> [Available data]
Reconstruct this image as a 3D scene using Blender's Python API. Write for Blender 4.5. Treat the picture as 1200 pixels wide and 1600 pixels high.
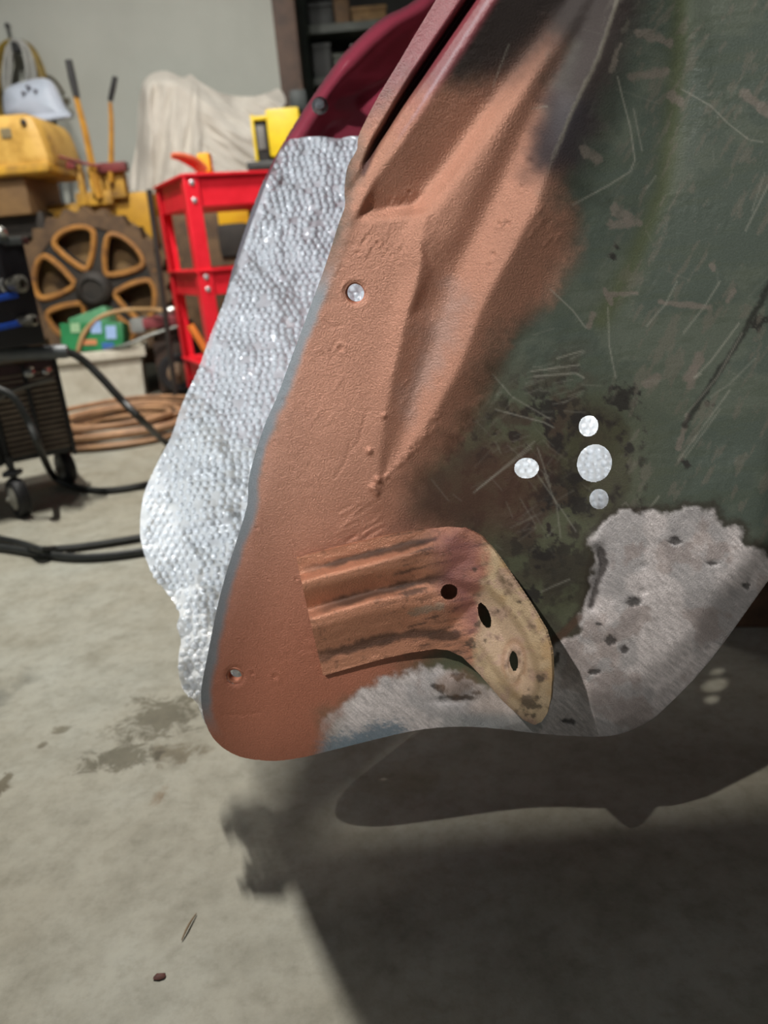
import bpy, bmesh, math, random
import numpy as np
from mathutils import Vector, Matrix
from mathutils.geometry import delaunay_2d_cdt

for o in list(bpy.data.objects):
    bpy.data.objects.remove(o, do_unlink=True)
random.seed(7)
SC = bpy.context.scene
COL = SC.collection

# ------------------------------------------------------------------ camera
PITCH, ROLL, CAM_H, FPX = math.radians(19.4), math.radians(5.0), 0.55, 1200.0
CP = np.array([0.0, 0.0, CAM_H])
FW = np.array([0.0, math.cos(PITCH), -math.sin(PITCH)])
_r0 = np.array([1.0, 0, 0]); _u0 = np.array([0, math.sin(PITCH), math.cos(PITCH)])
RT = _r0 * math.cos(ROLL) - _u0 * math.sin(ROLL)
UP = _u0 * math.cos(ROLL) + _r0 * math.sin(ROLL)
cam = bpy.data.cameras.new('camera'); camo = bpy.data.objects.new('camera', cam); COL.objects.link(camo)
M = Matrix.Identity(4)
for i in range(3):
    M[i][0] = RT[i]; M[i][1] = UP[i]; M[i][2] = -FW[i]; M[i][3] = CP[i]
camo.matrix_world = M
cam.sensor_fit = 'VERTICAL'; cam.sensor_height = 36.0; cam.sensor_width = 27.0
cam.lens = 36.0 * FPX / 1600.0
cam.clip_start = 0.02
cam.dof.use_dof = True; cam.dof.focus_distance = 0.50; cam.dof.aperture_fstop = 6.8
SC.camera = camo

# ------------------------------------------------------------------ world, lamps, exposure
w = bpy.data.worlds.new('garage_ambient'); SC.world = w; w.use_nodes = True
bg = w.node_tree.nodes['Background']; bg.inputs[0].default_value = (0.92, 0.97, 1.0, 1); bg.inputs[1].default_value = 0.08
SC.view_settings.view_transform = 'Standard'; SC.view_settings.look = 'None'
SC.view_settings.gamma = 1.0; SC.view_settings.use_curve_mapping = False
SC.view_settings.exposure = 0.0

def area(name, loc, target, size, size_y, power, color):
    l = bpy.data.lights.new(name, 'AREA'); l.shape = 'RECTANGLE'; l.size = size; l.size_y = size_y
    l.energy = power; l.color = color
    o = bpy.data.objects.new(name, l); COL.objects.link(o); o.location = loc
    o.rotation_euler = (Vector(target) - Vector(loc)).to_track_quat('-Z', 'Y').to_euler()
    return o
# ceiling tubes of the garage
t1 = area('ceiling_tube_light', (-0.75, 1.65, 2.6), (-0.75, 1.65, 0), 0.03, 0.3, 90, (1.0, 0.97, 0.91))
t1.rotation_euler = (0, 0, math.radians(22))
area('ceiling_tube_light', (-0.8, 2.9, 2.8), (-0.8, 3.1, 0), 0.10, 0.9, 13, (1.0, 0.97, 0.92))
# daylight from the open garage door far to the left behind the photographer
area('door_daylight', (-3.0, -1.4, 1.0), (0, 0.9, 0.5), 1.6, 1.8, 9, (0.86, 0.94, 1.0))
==
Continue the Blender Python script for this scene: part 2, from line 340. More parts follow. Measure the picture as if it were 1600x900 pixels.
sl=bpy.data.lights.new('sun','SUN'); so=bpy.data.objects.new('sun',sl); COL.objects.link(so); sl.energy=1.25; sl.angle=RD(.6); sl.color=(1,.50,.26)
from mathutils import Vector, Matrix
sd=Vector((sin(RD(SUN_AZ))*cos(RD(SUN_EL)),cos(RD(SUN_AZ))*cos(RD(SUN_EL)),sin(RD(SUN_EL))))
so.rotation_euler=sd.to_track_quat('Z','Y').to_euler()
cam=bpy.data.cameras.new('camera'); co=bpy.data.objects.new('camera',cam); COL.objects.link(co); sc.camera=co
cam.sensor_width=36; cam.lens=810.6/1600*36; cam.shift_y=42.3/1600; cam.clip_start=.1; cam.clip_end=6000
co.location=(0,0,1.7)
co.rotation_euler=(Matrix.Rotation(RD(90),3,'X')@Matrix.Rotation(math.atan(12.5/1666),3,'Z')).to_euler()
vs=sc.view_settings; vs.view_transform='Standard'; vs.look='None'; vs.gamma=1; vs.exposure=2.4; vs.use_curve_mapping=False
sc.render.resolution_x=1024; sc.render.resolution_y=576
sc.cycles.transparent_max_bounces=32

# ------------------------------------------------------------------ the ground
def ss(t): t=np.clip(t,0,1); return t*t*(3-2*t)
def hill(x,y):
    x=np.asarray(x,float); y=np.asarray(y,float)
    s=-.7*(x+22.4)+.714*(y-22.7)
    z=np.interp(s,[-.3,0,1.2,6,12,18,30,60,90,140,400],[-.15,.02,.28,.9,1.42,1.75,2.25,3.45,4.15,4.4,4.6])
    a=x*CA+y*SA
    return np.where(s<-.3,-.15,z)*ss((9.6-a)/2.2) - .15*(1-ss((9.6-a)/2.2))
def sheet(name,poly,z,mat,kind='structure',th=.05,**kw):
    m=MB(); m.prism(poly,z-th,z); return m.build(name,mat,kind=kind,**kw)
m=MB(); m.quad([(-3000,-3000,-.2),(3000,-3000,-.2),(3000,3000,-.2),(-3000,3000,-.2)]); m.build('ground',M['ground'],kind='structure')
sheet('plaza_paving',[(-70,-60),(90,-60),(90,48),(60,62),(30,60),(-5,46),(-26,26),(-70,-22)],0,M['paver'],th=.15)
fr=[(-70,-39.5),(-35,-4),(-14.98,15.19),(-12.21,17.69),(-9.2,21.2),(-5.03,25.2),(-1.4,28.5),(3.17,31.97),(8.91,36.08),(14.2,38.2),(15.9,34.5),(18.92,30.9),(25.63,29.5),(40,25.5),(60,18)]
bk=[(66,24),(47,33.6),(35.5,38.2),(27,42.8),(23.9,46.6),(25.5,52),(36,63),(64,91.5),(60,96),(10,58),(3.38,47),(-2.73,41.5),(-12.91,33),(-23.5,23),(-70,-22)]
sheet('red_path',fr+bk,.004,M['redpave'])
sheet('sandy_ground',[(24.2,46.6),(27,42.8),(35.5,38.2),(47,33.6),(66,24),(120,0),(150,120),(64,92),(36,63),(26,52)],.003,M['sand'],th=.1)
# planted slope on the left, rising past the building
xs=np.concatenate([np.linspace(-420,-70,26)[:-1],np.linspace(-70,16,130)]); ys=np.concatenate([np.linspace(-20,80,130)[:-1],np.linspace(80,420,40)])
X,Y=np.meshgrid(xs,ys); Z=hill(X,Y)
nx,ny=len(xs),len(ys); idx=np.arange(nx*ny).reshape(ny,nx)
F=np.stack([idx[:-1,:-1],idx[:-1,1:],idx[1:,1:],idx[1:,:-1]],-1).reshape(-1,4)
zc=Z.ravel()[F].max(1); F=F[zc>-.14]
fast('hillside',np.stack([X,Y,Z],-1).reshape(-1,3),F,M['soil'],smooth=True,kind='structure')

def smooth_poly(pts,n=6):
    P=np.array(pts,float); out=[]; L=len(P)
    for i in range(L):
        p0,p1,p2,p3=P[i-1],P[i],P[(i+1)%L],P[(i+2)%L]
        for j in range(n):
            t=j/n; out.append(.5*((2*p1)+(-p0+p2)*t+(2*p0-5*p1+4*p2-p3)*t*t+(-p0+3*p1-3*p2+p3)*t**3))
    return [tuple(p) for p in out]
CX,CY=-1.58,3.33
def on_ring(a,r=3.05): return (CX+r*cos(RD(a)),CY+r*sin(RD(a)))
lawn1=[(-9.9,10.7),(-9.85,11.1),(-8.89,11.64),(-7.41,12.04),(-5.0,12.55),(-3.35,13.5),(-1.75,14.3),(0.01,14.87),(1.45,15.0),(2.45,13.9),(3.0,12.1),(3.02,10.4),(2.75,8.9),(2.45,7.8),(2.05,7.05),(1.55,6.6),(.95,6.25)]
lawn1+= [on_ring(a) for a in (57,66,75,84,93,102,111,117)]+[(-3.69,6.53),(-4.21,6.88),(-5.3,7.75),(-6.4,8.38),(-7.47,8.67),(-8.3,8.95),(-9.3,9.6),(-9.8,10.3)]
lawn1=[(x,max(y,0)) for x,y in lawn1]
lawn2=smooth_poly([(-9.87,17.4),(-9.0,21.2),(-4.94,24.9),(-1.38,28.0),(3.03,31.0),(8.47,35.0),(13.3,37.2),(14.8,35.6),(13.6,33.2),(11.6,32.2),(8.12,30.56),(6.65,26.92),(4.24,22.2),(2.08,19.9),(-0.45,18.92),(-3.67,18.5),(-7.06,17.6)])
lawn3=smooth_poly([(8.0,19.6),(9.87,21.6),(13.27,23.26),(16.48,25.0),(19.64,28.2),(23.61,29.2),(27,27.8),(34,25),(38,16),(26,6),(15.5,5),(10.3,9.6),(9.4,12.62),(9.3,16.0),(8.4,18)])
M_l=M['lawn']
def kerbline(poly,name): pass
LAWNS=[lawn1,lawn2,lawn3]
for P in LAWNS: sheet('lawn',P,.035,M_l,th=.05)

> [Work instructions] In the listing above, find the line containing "Reconstruct this image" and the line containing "COL = SC.collection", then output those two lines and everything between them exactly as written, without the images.

> [Task answer]
Reconstruct this image as a 3D scene using Blender's Python API. Write for Blender 4.5. Treat the picture as 1200 pixels wide and 1600 pixels high.
import bpy, bmesh, math, random
import numpy as np
from mathutils import Vector, Matrix
from mathutils.geometry import delaunay_2d_cdt

for o in list(bpy.data.objects):
    bpy.data.objects.remove(o, do_unlink=True)
random.seed(7)
SC = bpy.context.scene
COL = SC.collection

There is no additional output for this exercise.